O, Batı’dan gelen rüzgârlara karşı Doğu’nun irfanıyla durmayı bilen bir kalemdi. “Büyük Doğu” düşüncesi, onun kültürel mücadelesinin ve medeniyet idealinin merkezinde yer aldı. Kendi ifadesiyle “tohum saçan” ama “hasat beklemeyen” bir dava adamıydı.

Necip Fazıl, kültürel kimliğimizi yeniden inşa etmeye çalışanların yolunu aydınlatan bir meşaledir. O sadece şiirleriyle değil, tiyatrolarıyla, fikir yazılarıyla, konferanslarıyla bir medeniyet tasavvurunun mimarıdır.
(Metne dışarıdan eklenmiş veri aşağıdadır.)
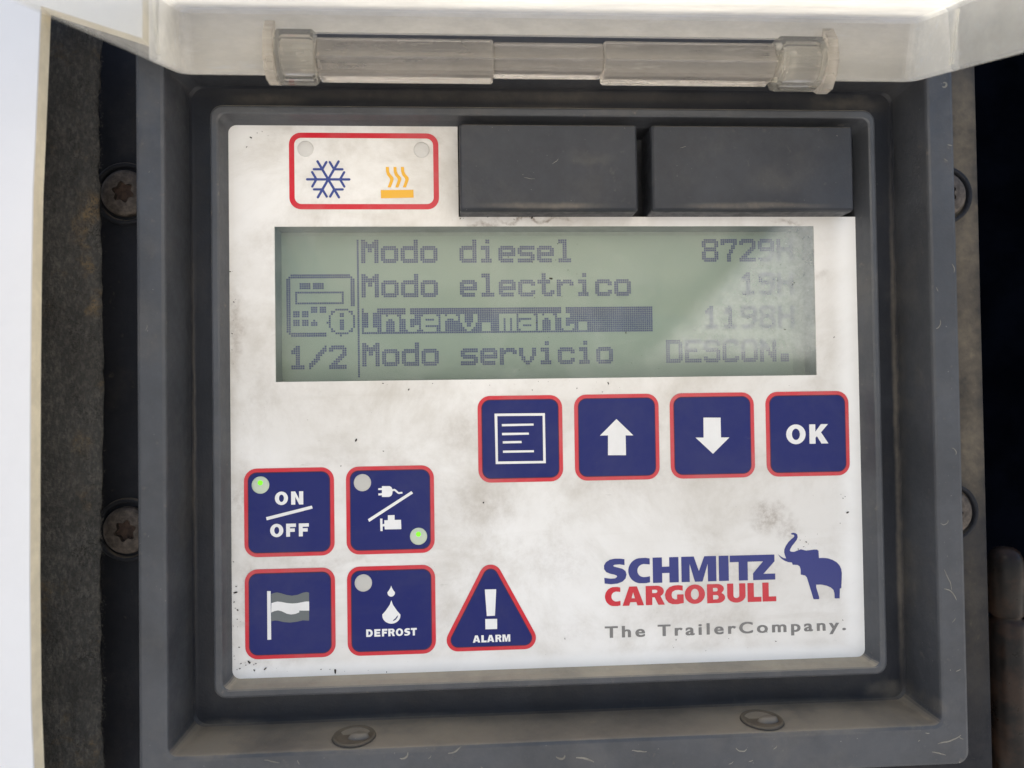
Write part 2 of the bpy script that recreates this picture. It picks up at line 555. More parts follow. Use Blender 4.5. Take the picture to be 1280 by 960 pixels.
S_ = norm([(290, 345), (250, 339), (205, 338), (160, 346), (125, 368), (107, 398), (108, 432), (125, 458), (160, 474), (200, 484),
           (220, 494), (222, 505), (205, 518), (165, 520), (108, 510), (110, 562), (165, 570), (225, 566), (270, 549), (297, 522),
           (306, 485), (298, 454), (270, 432), (230, 420), (200, 412), (188, 403), (198, 394), (245, 391), (290, 399)], 105, 307, 338, 570)
G_ = norm([(808, 582), (770, 576), (730, 578), (690, 592), (662, 620), (648, 660), (655, 702), (680, 735), (715, 750), (760, 752),
           (815, 742), (815, 662), (757, 662), (757, 706), (735, 706), (714, 692), (707, 664), (714, 638), (740, 622), (770, 620),
           (808, 628)], 648, 815, 576, 752)
C_ = [(.98, .97), (.80, 1.0)] + el(.58, .5, .58, .5, 90, 270, 20)[1:-1] + [(.80, 0), (.98, .03), (.98, .27), (.82, .245)] + \
     el(.72, .5, .31, .26, 270, 90, 14) + [(.98, .735)]


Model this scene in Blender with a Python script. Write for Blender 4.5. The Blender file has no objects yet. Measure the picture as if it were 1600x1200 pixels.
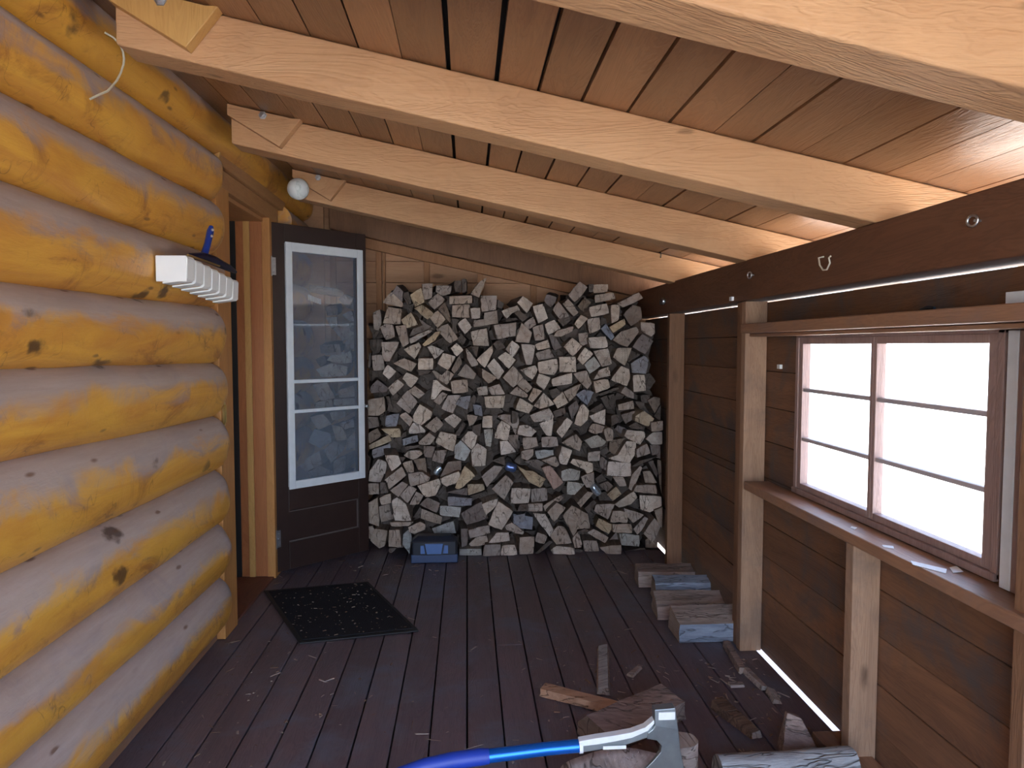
import bpy, bmesh, math, random
from mathutils import Vector, Matrix, noise
R = random.Random(7)
PI = math.pi
sc = bpy.context.scene
COL = sc.collection

# ---------------------------------------------------------------- camera
cam = bpy.data.cameras.new('camera'); camo = bpy.data.objects.new('camera', cam); COL.objects.link(camo)
rt = Vector((0.99798731, -0.06341402, 0.0)); up = Vector((0.00345381, 0.05435487, 0.99851571)); bk = Vector((-0.06331989, -0.996506, 0.05446449))
camo.matrix_world = Matrix(((rt.x, up.x, bk.x, 0), (rt.y, up.y, bk.y, 0), (rt.z, up.z, bk.z, 1.35), (0, 0, 0, 1)))
cam.sensor_width = 36; cam.lens = 1100 / 1600 * 36; cam.clip_start = .02
sc.camera = camo
sc.view_settings.view_transform = 'Standard'; sc.view_settings.look = 'None'
sc.view_settings.gamma = 1; sc.view_settings.use_curve_mapping = False
sc.view_settings.exposure = 2.45

# ---------------------------------------------------------------- sky and sun
w = bpy.data.worlds.new('sky'); sc.world = w; w.use_nodes = True
nt = w.node_tree; bg = nt.nodes['Background']
tc = nt.nodes.new('ShaderNodeTexCoord'); sp = nt.nodes.new('ShaderNodeSeparateXYZ'); rp = nt.nodes.new('ShaderNodeValToRGB')
nt.links.new(tc.outputs['Generated'], sp.inputs[0]); nt.links.new(sp.outputs['Z'], rp.inputs[0]); nt.links.new(rp.outputs[0], bg.inputs[0])
rp.color_ramp.elements[0].position = 0.0; rp.color_ramp.elements[0].color = (.76, .88, 1, 1)
rp.color_ramp.elements[1].position = .8; rp.color_ramp.elements[1].color = (.30, .48, 1, 1)
bg.inputs[1].default_value = 1.6
sun = bpy.data.lights.new('sun', 'SUN'); sun.energy = 7; sun.angle = .01; sun.color = (1, .93, .82)
so = bpy.data.objects.new('sun', sun); COL.objects.link(so)
so.rotation_euler = Vector((-.30, .80, .95)).to_track_quat('Z', 'Y').to_euler()

# ---------------------------------------------------------------- helpers
def tag(o, label=None, cat=None, group=None, kind=None):
    if label: o['label'] = label
    if cat: o['category'] = cat
    if group: o['group'] = group
    if kind: o['kind'] = kind
    return o

WLOC = {}
class MB:
    def __init__(s): s.v = []; s.f = []; s.m = []; s.sm = []
    def add(s, vs, fs, mi=0, smooth=False):
        b = len(s.v); s.v += [tuple(v) for v in vs]
        for f in fs: s.f.append([b + i for i in f]); s.m.append(mi); s.sm.append(smooth)
    def box(s, x0, x1, y0, y1, z0, z1, mi=0, M=None):
        vs = [Vector((x, y, z)) for x in (x0, x1) for y in (y0, y1) for z in (z0, z1)]
        if M: vs = [M @ v for v in vs]
        s.add(vs, [(0, 1, 3, 2), (4, 6, 7, 5), (0, 4, 5, 1), (2, 3, 7, 6), (0, 2, 6, 4), (1, 5, 7, 3)], mi)
    def prism(s, pts, fn, d0, d1, mi=0, smooth=False):   # fn(a, b, d) -> 3d
        n = len(pts); vs = [fn(a, b, d0) for a, b in pts] + [fn(a, b, d1) for a, b in pts]
        s.add(vs, [tuple(range(n))[::-1], tuple(range(n, 2 * n))] + [(i, (i + 1) % n, n + (i + 1) % n, n + i) for i in range(n)], mi, smooth)
    def tube(s, path, r, n=8, mi=0, closed=False, cap=True):
        P = [Vector(p) for p in path]; k = len(P); rr = r if isinstance(r, (list, tuple)) else [r] * k
        vs = []; prev = None
        for i, p in enumerate(P):
            t = (P[(i + 1) % k] - P[i - 1]) if closed else (P[min(i + 1, k - 1)] - P[max(i - 1, 0)])
            t.normalize()
            a = prev if prev is not None else Vector((.13, .31, .94))
            a = (a - t * a.dot(t))
            if a.length < 1e-3: a = Vector((1, 0, 0)) - t * t.x
            a.normalize(); prev = a; b = t.cross(a)
            vs += [p + (a * math.cos(2 * PI * j / n) + b * math.sin(2 * PI * j / n)) * rr[i] for j in range(n)]
        fs = []
        for i in range(k if closed else k - 1):
            i2 = (i + 1) % k
            fs += [(i * n + j, i * n + (j + 1) % n, i2 * n + (j + 1) % n, i2 * n + j) for j in range(n)]
        s.add(vs, fs, mi, True)
        if cap and not closed:
            s.add(vs[:n], [tuple(range(n))[::-1]], mi); s.add(vs[-n:], [tuple(range(n))], mi)
    def lathe(s, prof, n=24, mi=0, M=None, smooth=True):
        vs = []
        for r, z in prof: vs += [Vector((r * math.cos(2 * PI * j / n), r * math.sin(2 * PI * j / n), z)) for j in range(n)]
        if M: vs = [M @ v for v in vs]
        fs = [(i * n + j, i * n + (j + 1) % n, (i + 1) * n + (j + 1) % n, (i + 1) * n + j) for i in range(len(prof) - 1) for j in range(n)]
        s.add(vs, fs, mi, smooth)
    def build(s, name, mats, parent=None, bevel=0, seg=2, weld=False, origin=None):
        me = bpy.data.meshes.new(name)
        o0 = Vector(origin) if origin is not None else Vector((0, 0, 0))
        me.from_pydata([tuple(Vector(v) - o0) for v in s.v], [], s.f)
        for m in (mats if isinstance(mats, (list, tuple)) else [mats]): me.materials.append(m)
        me.polygons.foreach_set('material_index', s.m); me.polygons.foreach_set('use_smooth', s.sm)
        bm = bmesh.new(); bm.from_mesh(me)
        if weld: bmesh.ops.remove_doubles(bm, verts=bm.verts, dist=1e-5)
        bmesh.ops.recalc_face_normals(bm, faces=bm.faces); bm.to_mesh(me); bm.free()
        o = bpy.data.objects.new(name, me); COL.objects.link(o); o.location = o0
        if parent is not None:
            o.parent = parent; o.location = o0 - WLOC[parent.name]
        WLOC[o.name] = o0
        if bevel:
            b = o.modifiers.new('bevel', 'BEVEL'); b.width = bevel; b.segments = seg; b.limit_method = 'ANGLE'; b.angle_limit = .6
        return o

def empty(name, loc=(0, 0, 0)):
    o = bpy.data.objects.new(name, None); COL.objects.link(o); o.location = loc; o.empty_display_size = .1; WLOC[o.name] = Vector(loc)
    return o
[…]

Özellikle gençlere verdiği önem, onu bir neslin fikir babası haline getirmiştir.

Bugün kültürel yozlaşmanın ve kimlik bunalımının konuşulduğu bir dönemde, Necip Fazıl gibi düşünürlerin söylediklerine daha çok kulak vermemiz gerekiyor. O, bize sadece bir dilin değil, bir inancın ve ruhun da nasıl savunulacağını öğretti.

Necip Fazıl Kısakürek’i anlamak, bu coğrafyada var olmanın ne demek olduğunu kavramaktır. O hâlâ aramızda; kitaplarında, fikirlerinde, hatırlayanların gönlünde yaşıyor.